I cannot find many resources on how to implement a clothing/armor system for modular characters using morph targets. Would be cool to see how a base system would look like.
Thanks!

Question to all: what is better performance (less draw calls or whatever):
If I have a clothing mesh like a jacket that is zipped up vs unzipped:

  1. Should I import 2 meshes for the 2 states? (2 meshes would load in the game, share same Mat.)
  2. Or in Blender should I add the unzipped mesh (verts) as a Shapekey to the main Zipped mesh; and in UE drive the open/closed with a Morph target? (1 mesh, 1 Mat would load, but extra morph target cost on the clothing + the body morphs.)
  • Edit: I cant do #2 because Blender will not let me Join a Mesh as Shape key, if it has unequal verts. Gives an error. My unzipped mesh is too different.

To answer TRoman07:
I have a modular character with extra clothing meshes that go over the body.
So if your body is going to have a thick/thin body Morph, then you need to add that same Morph name to every clothing mesh, or else when Body changes shape, your modular Clothing will clip (overlap).

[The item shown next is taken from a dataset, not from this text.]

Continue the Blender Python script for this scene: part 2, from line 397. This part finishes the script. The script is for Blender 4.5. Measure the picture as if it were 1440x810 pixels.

So in Blender, when you make the thick/thin body change (2 meshes > converted to Shape Key) - you also need to make 2 mesh versions of every clothing piece that will be affected by the body.

  • Thus I think that you should NOT use Morphs for thick/thin bodies on modular characters (many extra clothing meshes).
  • Instead you should scale a Bone (AnimBP change) that affects thickness on the Body verts/Weight paints (and thus matches on all clothes that share the same Skeleton) - if possible.
  • Then you dont need to add shapekeys to every clothing that might be affected by a body shape change.
  • But for small body changes that dont affect clothes, like Ears - then I think Morphs may be easier to setup. Not sure about performance.

Can you tell me which Cloth sim you used (what did UE4.1 call it); and was that game viable?

  • I went from UE2 to UE4.27, and now 5.3.2 is out (with a newer Cloth sim).

  • Thus I am unaware of what worked in game, if any. (I know that the 5.3 version works for previewing, but they said it is still too slow for games without a highend PC.)